- Written request:
Extract every line below, verbatim.

----------------

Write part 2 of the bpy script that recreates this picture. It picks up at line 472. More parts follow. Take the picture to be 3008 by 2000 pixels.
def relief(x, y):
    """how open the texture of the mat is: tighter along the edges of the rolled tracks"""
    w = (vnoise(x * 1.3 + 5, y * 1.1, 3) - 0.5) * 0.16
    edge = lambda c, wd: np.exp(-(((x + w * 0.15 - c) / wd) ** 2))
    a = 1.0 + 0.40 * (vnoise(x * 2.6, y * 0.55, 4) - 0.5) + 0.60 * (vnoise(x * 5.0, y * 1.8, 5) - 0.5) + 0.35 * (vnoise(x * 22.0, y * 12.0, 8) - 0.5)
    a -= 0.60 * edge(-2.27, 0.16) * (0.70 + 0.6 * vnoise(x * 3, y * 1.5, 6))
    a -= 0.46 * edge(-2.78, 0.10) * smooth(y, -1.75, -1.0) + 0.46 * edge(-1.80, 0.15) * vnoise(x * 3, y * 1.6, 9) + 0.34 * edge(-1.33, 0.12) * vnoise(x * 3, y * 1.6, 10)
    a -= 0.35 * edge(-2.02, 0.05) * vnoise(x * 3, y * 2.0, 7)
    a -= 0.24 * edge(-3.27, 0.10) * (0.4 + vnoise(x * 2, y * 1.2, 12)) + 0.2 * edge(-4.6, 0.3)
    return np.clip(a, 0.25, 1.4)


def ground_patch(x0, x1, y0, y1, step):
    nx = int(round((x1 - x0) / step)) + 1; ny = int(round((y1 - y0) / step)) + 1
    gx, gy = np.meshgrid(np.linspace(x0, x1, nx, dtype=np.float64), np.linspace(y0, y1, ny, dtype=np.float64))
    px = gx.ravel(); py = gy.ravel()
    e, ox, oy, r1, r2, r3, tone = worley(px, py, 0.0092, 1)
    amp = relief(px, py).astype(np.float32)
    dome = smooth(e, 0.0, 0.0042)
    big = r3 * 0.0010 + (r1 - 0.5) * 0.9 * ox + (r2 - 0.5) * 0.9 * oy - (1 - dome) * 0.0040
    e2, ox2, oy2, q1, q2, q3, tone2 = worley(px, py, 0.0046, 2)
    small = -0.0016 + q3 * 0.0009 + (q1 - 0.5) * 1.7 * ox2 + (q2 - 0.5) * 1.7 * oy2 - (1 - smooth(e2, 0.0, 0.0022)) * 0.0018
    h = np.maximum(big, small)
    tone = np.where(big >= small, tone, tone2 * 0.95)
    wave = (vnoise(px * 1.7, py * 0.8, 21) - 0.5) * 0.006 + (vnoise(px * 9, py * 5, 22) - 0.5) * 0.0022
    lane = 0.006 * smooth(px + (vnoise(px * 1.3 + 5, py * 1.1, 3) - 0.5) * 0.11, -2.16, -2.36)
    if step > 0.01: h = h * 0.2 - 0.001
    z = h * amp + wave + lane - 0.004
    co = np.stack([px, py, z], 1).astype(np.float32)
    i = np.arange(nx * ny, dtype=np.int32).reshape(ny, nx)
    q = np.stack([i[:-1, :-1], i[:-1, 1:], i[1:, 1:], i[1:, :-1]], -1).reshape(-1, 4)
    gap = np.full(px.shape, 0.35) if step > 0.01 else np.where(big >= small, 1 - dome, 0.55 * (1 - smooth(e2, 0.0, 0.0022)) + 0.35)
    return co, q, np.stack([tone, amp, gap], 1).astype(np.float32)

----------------

- Written solution:
Write part 2 of the bpy script that recreates this picture. It picks up at line 472. More parts follow. Take the picture to be 3008 by 2000 pixels.
def relief(x, y):
    """how open the texture of the mat is: tighter along the edges of the rolled tracks"""
    w = (vnoise(x * 1.3 + 5, y * 1.1, 3) - 0.5) * 0.16
    edge = lambda c, wd: np.exp(-(((x + w * 0.15 - c) / wd) ** 2))
    a = 1.0 + 0.40 * (vnoise(x * 2.6, y * 0.55, 4) - 0.5) + 0.60 * (vnoise(x * 5.0, y * 1.8, 5) - 0.5) + 0.35 * (vnoise(x * 22.0, y * 12.0, 8) - 0.5)
    a -= 0.60 * edge(-2.27, 0.16) * (0.70 + 0.6 * vnoise(x * 3, y * 1.5, 6))
    a -= 0.46 * edge(-2.78, 0.10) * smooth(y, -1.75, -1.0) + 0.46 * edge(-1.80, 0.15) * vnoise(x * 3, y * 1.6, 9) + 0.34 * edge(-1.33, 0.12) * vnoise(x * 3, y * 1.6, 10)
    a -= 0.35 * edge(-2.02, 0.05) * vnoise(x * 3, y * 2.0, 7)
    a -= 0.24 * edge(-3.27, 0.10) * (0.4 + vnoise(x * 2, y * 1.2, 12)) + 0.2 * edge(-4.6, 0.3)
    return np.clip(a, 0.25, 1.4)


def ground_patch(x0, x1, y0, y1, step):
    nx = int(round((x1 - x0) / step)) + 1; ny = int(round((y1 - y0) / step)) + 1
    gx, gy = np.meshgrid(np.linspace(x0, x1, nx, dtype=np.float64), np.linspace(y0, y1, ny, dtype=np.float64))
    px = gx.ravel(); py = gy.ravel()
    e, ox, oy, r1, r2, r3, tone = worley(px, py, 0.0092, 1)
    amp = relief(px, py).astype(np.float32)
    dome = smooth(e, 0.0, 0.0042)
    big = r3 * 0.0010 + (r1 - 0.5) * 0.9 * ox + (r2 - 0.5) * 0.9 * oy - (1 - dome) * 0.0040
    e2, ox2, oy2, q1, q2, q3, tone2 = worley(px, py, 0.0046, 2)
    small = -0.0016 + q3 * 0.0009 + (q1 - 0.5) * 1.7 * ox2 + (q2 - 0.5) * 1.7 * oy2 - (1 - smooth(e2, 0.0, 0.0022)) * 0.0018
    h = np.maximum(big, small)
    tone = np.where(big >= small, tone, tone2 * 0.95)
    wave = (vnoise(px * 1.7, py * 0.8, 21) - 0.5) * 0.006 + (vnoise(px * 9, py * 5, 22) - 0.5) * 0.0022
    lane = 0.006 * smooth(px + (vnoise(px * 1.3 + 5, py * 1.1, 3) - 0.5) * 0.11, -2.16, -2.36)
    if step > 0.01: h = h * 0.2 - 0.001
    z = h * amp + wave + lane - 0.004
    co = np.stack([px, py, z], 1).astype(np.float32)
    i = np.arange(nx * ny, dtype=np.int32).reshape(ny, nx)
    q = np.stack([i[:-1, :-1], i[:-1, 1:], i[1:, 1:], i[1:, :-1]], -1).reshape(-1, 4)
    gap = np.full(px.shape, 0.35) if step > 0.01 else np.where(big >= small, 1 - dome, 0.55 * (1 - smooth(e2, 0.0, 0.0022)) + 0.35)
    return co, q, np.stack([tone, amp, gap], 1).astype(np.float32)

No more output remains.